Written task ▸ Omit all pictures and transcribe only the lines in the entries below that run from the line with "Reconstruct this image" through the line with "from mathutils.bvhtree import BVHTree".

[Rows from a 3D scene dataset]
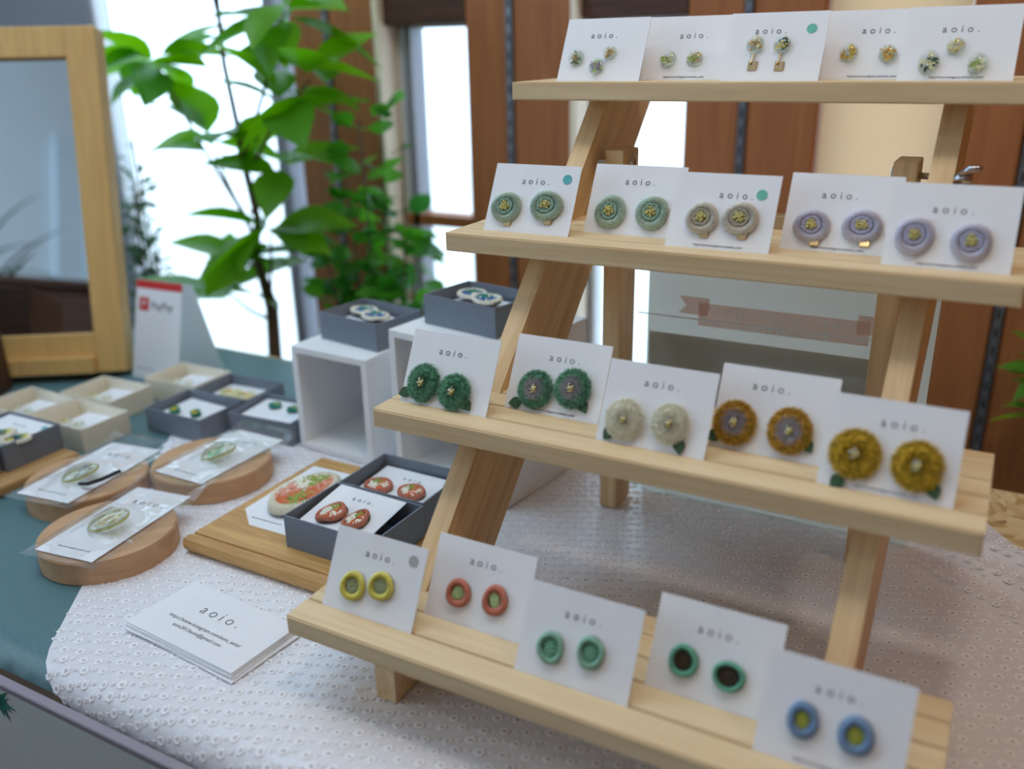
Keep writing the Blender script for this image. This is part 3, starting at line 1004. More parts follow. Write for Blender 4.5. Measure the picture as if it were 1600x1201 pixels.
for (i, u, v, ru, rv, m, mc, md, inner, cx, cy, ca_, what) in (
    (0, .0253, .0199, .0112, .0112, Y_YEL, Y_YELC, Y_YELC, .55, .9, 1.0, 0, 'left yellow yarn ring earring with grey centre'),
    (0, .0501, .0258, .0114, .0106, Y_YEL, Y_YELC, Y_YELC, .55, 1, 1, 0, 'right yellow yarn ring earring with grey centre'),
    (1, .0260, .0216, .0106, .0104, Y_COR, Y_CORC, Y_CORC, .52, .85, 1.0, -.5, 'left coral yarn ring earring with pale lime centre'),
    (1, .0567, .0240, .0104, .0112, Y_COR, Y_CORC, Y_CORC, .50, .75, 1.05, .35, 'right coral yarn ring earring with pale lime centre'),
    (2, .0240, .0207, .0097, .0112, Y_GRN, Y_GRNC, Y_GRN, .58, .9, 1.0, 0, 'left jade green oval yarn earring'),
    (2, .0525, .0255, .0095, .0112, Y_GRN, Y_GRNC, Y_GRN, .58, .9, 1.0, 0, 'right jade green oval yarn earring'),
    (3, .0230, .0220, .0101, .0106, Y_MNT, Y_DRK, Y_OLV, .62, 1, 1, 0, 'left mint yarn earring with black and amber centre'),
    (3, .0533, .0207, .0106, .0098, Y_MNT, Y_DRK, Y_OLV, .68, 1, 1, 0, 'right mint yarn earring with black and amber centre'),
    (4, .0253, .0253, .0092, .0110, Y_BLU, Y_BLUC, Y_BLUC, .46, .9, 1.05, 0, 'left denim blue yarn ring earring with mustard centre'),
    (4, .0551, .0257, .0102, .0112, Y_BLU, Y_BLUC, Y_BLUC, .45, .95, 1.05, 0, 'right denim blue yarn ring earring with mustard centre')):
    yarn_ring(on_card(1, i, u, v), ROT, what, g1, ru, rv, m, mc, inner, 0.0036, 30, True, md, cx, cy, ca_)

# ================================================================== open boxes
def open_box(name, label, cat, cx, cy, w, d, h, z, mat, rotz=0.0, t=0.0018, group=None):
    """folded paperboard tray, outer and inner walls and a floor"""
    bm = bmesh.new()
    x, y = w / 2, d / 2
    o0 = [(-x, -y), (x, -y), (x, y), (-x, y)]
    i0 = [(-x + t, -y + t), (x - t, -y + t), (x - t, y - t), (-x + t, y - t)]
    A = [bm.verts.new((a, b, 0)) for a, b in o0]
    B = [bm.verts.new((a, b, h)) for a, b in o0]
    C = [bm.verts.new((a, b, h)) for a, b in i0]
    D = [bm.verts.new((a, b, t)) for a, b in i0]
    bm.faces.new(A[::-1])
    bm.faces.new(D)
    for k in range(4):
        l = (k + 1) % 4
        bm.faces.new((A[k], A[l], B[l], B[k]))
        bm.faces.new((B[k], B[l], C[l], C[k]))
        bm.faces.new((C[k], C[l], D[l], D[k]))
    bmesh.ops.recalc_face_normals(bm, faces=bm.faces)
    es = [e for e in bm.edges if abs(e.verts[0].co.z - e.verts[1].co.z) > h * .5]
    bmesh.ops.bevel(bm, geom=es, offset=0.0006, segments=1, affect='EDGES')
    return tag(obj(name, bm, mat, loc=(cx, cy, z), rot=(0, 0, rotz)), label, cat, group)

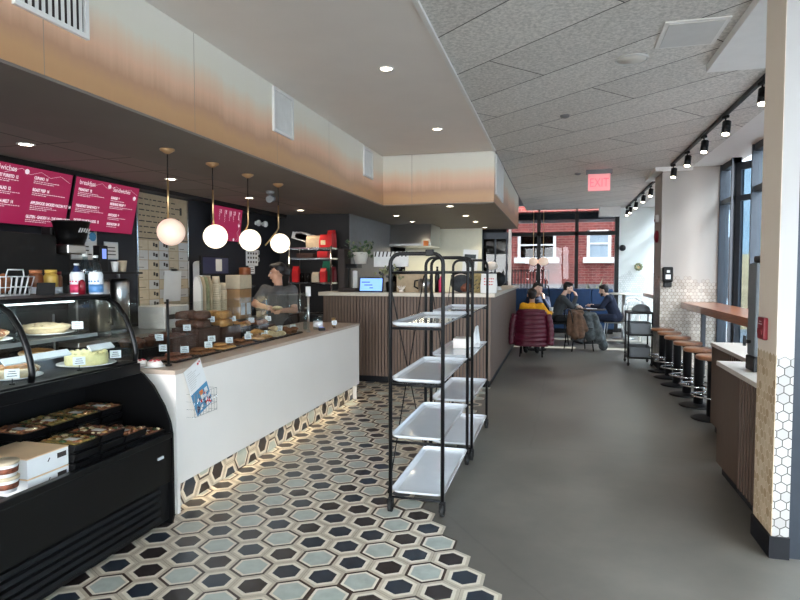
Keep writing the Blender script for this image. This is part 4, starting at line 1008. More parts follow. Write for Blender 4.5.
for i in range(9): q.box(0.0022, 0.0026, -0.07, -0.07 + random.uniform(0.05, 0.13), 0.19 + i * 0.014, 0.194 + i * 0.014)
q.use('berry').box(0.0022, 0.0027, 0.045, 0.06, 0.31, 0.325).box(0.0022, 0.0027, 0.064, 0.075, 0.318, 0.33)
q.bm.transform(R @ Matrix.Rotation(-0.05, 4, 'Y')); q.build('print', None, t)
# ------------------------------------------------------------------ menu screens on the dark wall
def wall_frame(o, tilt=0.0):
    nrm = Vector((math.cos(tilt), 0, -math.sin(tilt))); up = Vector((math.sin(tilt), 0, math.cos(tilt))); rt = Vector((0, 1, 0))
    o.rotation_euler = Matrix((rt, up, nrm)).transposed().to_euler()
I3 = Matrix.Identity(3)
def menu(yc, w, h, zc, x, label, title, items, turned=False, tilt=0.23):
    t = thing('menu_screen', label, 'menu board', (x, yc, zc), 0, 'magenta menu screens')
    wall_frame(t, tilt)
    MB().box(-w / 2, w / 2, -h / 2, h / 2, -0.03, 0.0, 0.004).build('casing', 'black_plastic', t)
    MB().box(-w / 2 + 0.008, w / 2 - 0.008, -h / 2 + 0.008, h / 2 - 0.008, 0.0005, 0.002).build('screen', 'menu_glow', t)
    MB().box(-0.1, 0.1, -0.08, 0.08, -0.10, -0.031).build('bracket', 'black_metal', t)
    rot = Matrix.Rotation(-PI / 2, 3, 'Z') if turned else I3
    W, H = (h, w) if turned else (w, h)
    def T(s, size, x, y, sx=1.0, b=0.0): text(s, size, 'menu_text', t, rot @ Vector((x, y, 0.0025)), rot, sx=sx, depth=0.0003, bold=b)
    for s, size, x, y in title: T(s, size, x * W, y * H, 0.9, 0.0003)
    ln = MB().use('menu_text'); random.seed(len(label))
    for (s, x, y, nl) in items:
        T(s, 0.036 if not turned else 0.03, x * W, y * H, 0.68, 0.0016)
        for k in range(nl):
            yy = y * H - 0.016 - 0.015 * k; xx = x * W
            end = xx + W * random.uniform(0.25, 0.40) * (0.6 if k == nl - 1 else 1)
            while xx < end:
                l = random.uniform(0.01, 0.028); ln.bm.faces.ensure_lookup_table(); f0 = len(ln.bm.faces)
                c = rot @ Vector((xx + l / 2, yy, 0.0025)); a = rot @ Vector((l / 2, 0, 0)); b_ = rot @ Vector((0, 0.0025, 0)); ln.obox(c, a, b_, (0, 0, 0.0002)); xx += l + 0.006
    # chalk line and round emblem
    zig = [(-0.30, 0.33), (-0.12, 0.44), (-0.02, 0.36), (0.10, 0.43), (0.22, 0.36), (0.34, 0.42), (0.47, 0.33)]
    ln.tube([rot @ Vector((x * W, y * H, 0.0028)) for x, y in zig], 0.0012, 4)
    for ex in (((-0.06, 0.40),) if not title or title[0][0] == 'Sandwiches' else ((0.0, 0.41), (0.43, 0.26))) : ln.cyl(rot @ Vector((ex[0] * W, ex[1] * H, 0.0022)), rot @ Vector((ex[0] * W, ex[1] * H, 0.003)), 0.022, 16)
    ln.build('print', None, t)
menu(4.145, 0.87, 0.505, 2.19, -4.34, 'magenta menu screen at the left picture edge, headed Sandwiches', [('Sandwiches', 0.062, -0.47, 0.37)],
     [('BREAKFAST BURRITO  12', -0.46, 0.26, 2), ('GARDEN SALAD  12', -0.46, 0.06, 2), ('MOZZARELLA MELT  14', -0.46, -0.15, 2), ('SOUP  8', -0.46, -0.36, 1), ('CUBANO  14', 0.03, 0.30, 2), ('ROAST BEEF  14', 0.03, 0.10, 2), ('APPLEWOOD SMOKED BACON BLT  14', 0.03, -0.12, 3), ('GLUTEN - GARDEN 14 - THE GREEN SALAD', 0.0, -0.36, 2)])
menu(5.045, 0.87, 0.505, 2.19, -4.34, 'magenta menu screen in the middle, headed breakfast sandwiches, behind the black funnel', [('breakfast', 0.06, -0.44, 0.36), ('Sandwiches', 0.06, 0.06, 0.33)],
     [('BREAKFAST  12', -0.44, 0.24, 3), ('BREAKFAST SANDWICH  8', -0.44, -0.06, 3), ('SMOKED SALMON & EGG  12', -0.44, -0.33, 1), ('SUNRISE  8', 0.05, 0.18, 1), ('MORNING WRAP  8', 0.05, 0.06, 2), ('AVOCADO  8', 0.05, -0.16, 2), ('MUSHROOM  10', 0.05, -0.34, 1)])
menu(7.40, 0.76, 0.47, 2.205, -4.40, 'magenta menu screen behind the second pendant lamp, writing turned sideways', [('Bowls', 0.05, -0.4, 0.36)],
     [('EGGS', -0.4, 0.22, 2), ('GREENS', -0.4, 0.08, 2), ('FRUIT', -0.4, -0.08, 2), ('OATS', -0.4, -0.25, 2)], turned=True, tilt=0.12)

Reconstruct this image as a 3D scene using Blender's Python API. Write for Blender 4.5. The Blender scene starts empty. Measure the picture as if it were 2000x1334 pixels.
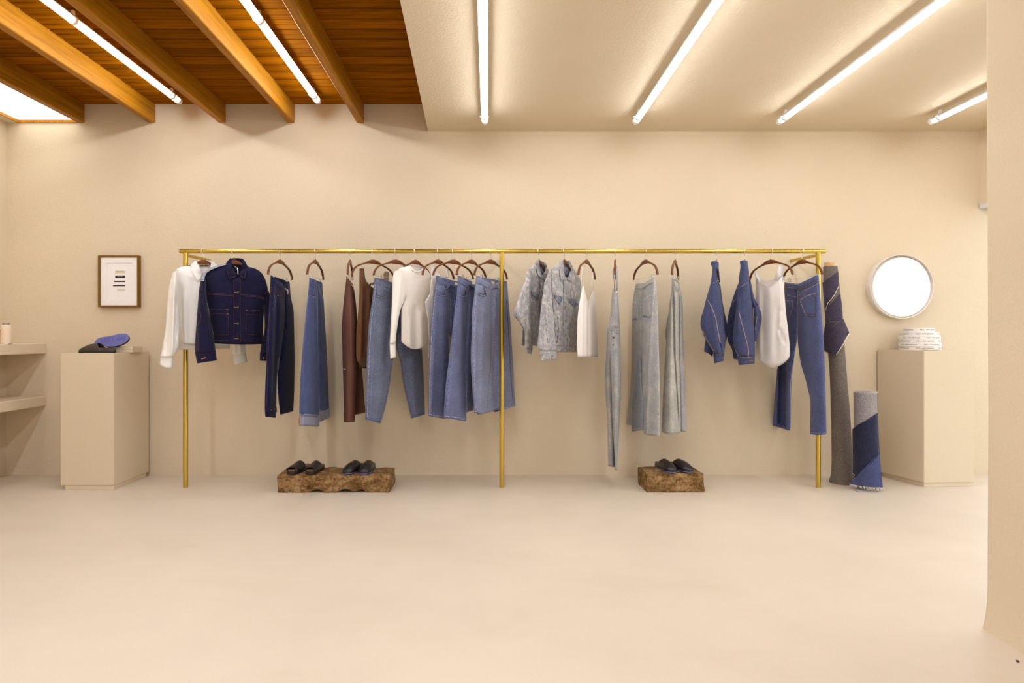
import bpy, bmesh, math, random
import numpy as np
from mathutils import Vector, noise, geometry
from mathutils.bvhtree import BVHTree

# ---------------------------------------------------------------- camera, world, exposure
SC = bpy.context.scene
COL = SC.collection
F, CX, CY, CZ = 1186.0, 955.0, 660.0, 1.10          # focal length in pixels, vanishing point, eye height
DR, DW = 4.468, 4.868                               # distance of the rail and of the back wall
cam_d = bpy.data.cameras.new('camera')
cam = bpy.data.objects.new('camera', cam_d)
COL.objects.link(cam)
cam.location = (0, 0, CZ)
cam.rotation_euler = (math.pi / 2, 0, 0)
cam_d.sensor_width = 36
cam_d.lens = F / 2000 * 36
cam_d.shift_x = (1000 - CX) / 2000
cam_d.shift_y = (CY - 667) / 2000
cam_d.clip_start = 0.05
SC.camera = cam

SKY_STRENGTH = 2.4
SKY_COLOR = (0.90, 0.94, 1.02)
TUBE_STRENGTH = 44.0
TUBE_COLOR = (0.90, 0.94, 1.02)
world = bpy.data.worlds.new('daylight')
SC.world = world
world.use_nodes = True
bgn = world.node_tree.nodes['Background']
bgn.inputs[0].default_value = (*SKY_COLOR, 1)
bgn.inputs[1].default_value = SKY_STRENGTH
vs = SC.view_settings
vs.view_transform = 'Standard'
vs.look = 'None'
vs.gamma = 1
vs.exposure = 0.03
vs.use_curve_mapping = False
try:
    SC.cycles.use_denoising = True
    SC.cycles.max_bounces = 10
    SC.cycles.diffuse_bounces = 6
    SC.cycles.sample_clamp_indirect = 6
except Exception:
    pass

# ---------------------------------------------------------------- helpers
def px(x, y, d):
    """World point seen at photo pixel (x, y) at distance d from the eye plane."""
    return Vector(((x - CX) / F * d, d, CZ - (y - CY) / F * d))

def wx(x, d):
    return (x - CX) / F * d

def wz(y, d):
    return CZ - (y - CY) / F * d

def lin(r, g, b):
    return tuple(((c / 255) / 12.92 if c / 255 <= 0.04045 else ((c / 255 + 0.055) / 1.055) ** 2.4) for c in (r, g, b))

def obj(name, bm, mat, parent=None, loc=None, smooth=True, recalc=True):
    """Link a bmesh (in world coordinates) as one object; children store coordinates relative to their parent."""
    if recalc:
        bmesh.ops.recalc_face_normals(bm, faces=bm.faces[:])
    me = bpy.data.meshes.new(name)
    off = Vector(loc) if loc is not None else (wloc(parent) if parent else Vector((0, 0, 0)))
    for v in bm.verts:
        v.co -= off
    bm.to_mesh(me)
    bm.free()
    if smooth:
        for p in me.polygons:
            p.use_smooth = True
    o = bpy.data.objects.new(name, me)
    if mat is not None:
        me.materials.append(mat)
    COL.objects.link(o)
    if parent:
        o.parent = parent
    elif loc is not None:
        o.location = off
    return o

def wloc(o):
    l = Vector(o.location)
    while o.parent:
        o = o.parent
        l += Vector(o.location)
    return l

def thing(name, label, cat, loc=(0, 0, 0), group=None):
    o = bpy.data.objects.new(name, None)
    o.empty_display_size = 0.05
    COL.objects.link(o)
    o.location = loc
    return tag(o, label, cat, group)

def tag(o, label, cat, group=None):
    o['label'] = label
    o['category'] = cat
    if group:
        o['group'] = group
    return o

def struct(o, label=None):
    o['kind'] = 'structure'
    if label:
        o['label'] = label
    return o

def add_box(bm, a, b, bevel=0.0, seg=1):
    r = bmesh.ops.create_cube(bm, size=1.0)
    a, b = Vector(a), Vector(b)
    for v in r['verts']:
        v.co = Vector((a[i] + (v.co[i] + 0.5) * (b[i] - a[i]) for i in range(3)))
    if bevel:
        es = list({e for v in r['verts'] for e in v.link_edges})
        bmesh.ops.bevel(bm, geom=es, offset=bevel, segments=seg, affect='EDGES', profile=0.6)
    return bm

def add_prism(bm, poly, z0, z1, bevel=0.0):
    bot = [bm.verts.new((p[0], p[1], z0)) for p in poly]
    top = [bm.verts.new((p[0], p[1], z1)) for p in poly]
    n = len(poly)
    fs = [bm.faces.new(bot[::-1]), bm.faces.new(top)]
    for i in range(n):
        fs.append(bm.faces.new((bot[i], bot[(i + 1) % n], top[(i + 1) % n], top[i])))
    if bevel:
        bmesh.ops.bevel(bm, geom=list({e for f in fs for e in f.edges}), offset=bevel, segments=2, affect='EDGES')
    return bm

def add_tube(bm, pts, r, n=10, cap=True):
    """Round tube along a polyline; r is a number or one radius per point."""
    pts = [Vector(p) for p in pts]
    rs = r if isinstance(r, (list, tuple)) else [r] * len(pts)
    rings = []
    up = None
    for i, p in enumerate(pts):
        t = (pts[min(i + 1, len(pts) - 1)] - pts[max(i - 1, 0)]).normalized()
        if up is None:
            up = Vector((0, 0, 1)) if abs(t.z) < 0.9 else Vector((0, 1, 0))
        u = (up - t * up.dot(t)).normalized()
        w = t.cross(u)
        up = u
        rings.append([bm.verts.new(p + (u * math.cos(2 * math.pi * k / n) + w * math.sin(2 * math.pi * k / n)) * rs[i]) for k in range(n)])
    for a, b in zip(rings, rings[1:]):
        for k in range(n):
            bm.faces.new((a[k], a[(k + 1) % n], b[(k + 1) % n], b[k]))
    if cap:
        bm.faces.new(rings[0][::-1])
        bm.faces.new(rings[-1])
    return bm

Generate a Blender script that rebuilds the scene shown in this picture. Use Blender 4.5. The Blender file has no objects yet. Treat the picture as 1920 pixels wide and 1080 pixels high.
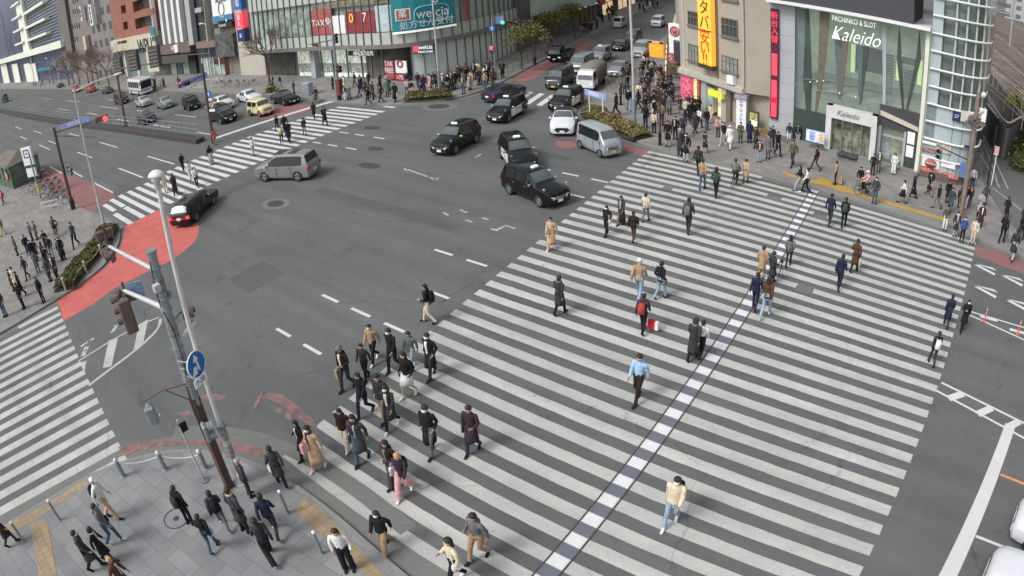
import bpy, bmesh, math, random
from mathutils import Vector, Matrix
R = math.radians
PI = math.pi
rnd = random.Random(7)
S = bpy.context.scene
COL = S.collection
# ---------------------------------------------------------------- camera (wide street camera with barrel distortion)
F0, C3, C5 = 1324.147, -0.2182173, 0.1454965
PITCH, ROLL, YAW, CH = 0.5067362, -0.0687908, 2.2751915, 14.6495
_f = Vector((math.cos(PITCH)*math.cos(YAW), math.cos(PITCH)*math.sin(YAW), -math.sin(PITCH)))
_r0 = Vector((math.sin(YAW), -math.cos(YAW), 0)); _u0 = _r0.cross(_f)
_r = math.cos(ROLL)*_r0 + math.sin(ROLL)*_u0
_u = -math.sin(ROLL)*_r0 + math.cos(ROLL)*_u0
EYE = Vector((0, 0, CH))
def ray(px, py):
    dx, dy = px-960, 540-py
    rr = math.hypot(dx, dy)+1e-9
    th = rr/F0
    for _ in range(25):
        g = F0*(th+C3*th**3+C5*th**5)-rr
        th -= g/(F0*(1+3*C3*th**2+5*C5*th**4))
    s = math.sin(th)/rr
    return s*dx*_r + s*dy*_u + math.cos(th)*_f
def G(px, py, z=0.0):
    "surveyed point of the plane at height z"
    d = ray(px, py); t = (z-CH)/d.z
    return Vector((d.x*t, d.y*t, z))
def FY(px, py, y):
    d = ray(px, py); t = y/d.y
    return Vector((d.x*t, y, CH+d.z*t))
def hgt(foot, head):
    g = G(*foot); d = ray(*head)
    s = (g.x*d.x+g.y*d.y)/(d.x*d.x+d.y*d.y)
    return CH+s*d.z
cd = bpy.data.cameras.new('street_camera'); cam = bpy.data.objects.new('street_camera', cd); COL.objects.link(cam)
cd.type = 'PANO'
cd.sensor_width = 36; cd.sensor_fit = 'HORIZONTAL'
cd.panorama_type = 'FISHEYE_LENS_POLYNOMIAL'
cd.fisheye_fov = R(150)
K = [-0.0007453509502269527, 0.041422530471795754, -0.0003688433691374955, 5.551294596249992e-05, -1.542634688746214e-06]
SG = -1.0
cd.fisheye_polynomial_k0, cd.fisheye_polynomial_k1, cd.fisheye_polynomial_k2, cd.fisheye_polynomial_k3, cd.fisheye_polynomial_k4 = [SG*k for k in K]
cd.clip_start = 0.1; cd.clip_end = 3000
M = Matrix((( _r.x, _u.x, -_f.x, 0), (_r.y, _u.y, -_f.y, 0), (_r.z, _u.z, -_f.z, 0), (0, 0, 0, 1)))
cam.matrix_world = Matrix.Translation(EYE) @ M
S.camera = cam
# ---------------------------------------------------------------- light: overcast winter day
w = bpy.data.worlds.new('World'); S.world = w; w.use_nodes = True
nt = w.node_tree; bg = nt.nodes['Background']
sky = nt.nodes.new('ShaderNodeTexSky'); sky.sky_type = 'NISHITA'; sky.sun_disc = False
SUN_EL, SUN_AZ = R(48), R(200)
sky.sun_elevation = SUN_EL; sky.sun_rotation = SUN_AZ; sky.air_density = 1.0; sky.dust_density = 4.0; sky.ozone_density = 1.0
hsv = nt.nodes.new('ShaderNodeHueSaturation'); hsv.inputs['Saturation'].default_value = 0.25; hsv.inputs['Value'].default_value = 1.26
nt.links.new(sky.outputs[0], hsv.inputs['Color']); nt.links.new(hsv.outputs[0], bg.inputs[0])
bg.inputs[1].default_value = 0.15
sl = bpy.data.lights.new('sun', 'SUN'); sl.energy = 1.5; sl.angle = R(14); sl.color = (1.0, 0.98, 0.96)
so = bpy.data.objects.new('sun', sl); COL.objects.link(so)
sd = Vector((math.sin(SUN_AZ)*math.cos(SUN_EL), math.cos(SUN_AZ)*math.cos(SUN_EL), math.sin(SUN_EL)))
so.rotation_euler = (-sd).to_track_quat('-Z', 'Y').to_euler()
S.view_settings.view_transform = 'Standard'; S.view_settings.look = 'None'; S.view_settings.exposure = 0
S.cycles.max_bounces = 5; S.cycles.diffuse_bounces = 2; S.cycles.glossy_bounces = 2; S.cycles.transmission_bounces = 3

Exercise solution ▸
Reconstruct this image as a 3D scene using Blender's Python API. Write for Blender 4.5. The Blender scene starts empty. Measure the picture as if it were 2000x1334 pixels.
import bpy, bmesh, math, random
import numpy as np
from mathutils import Vector, noise, geometry
from mathutils.bvhtree import BVHTree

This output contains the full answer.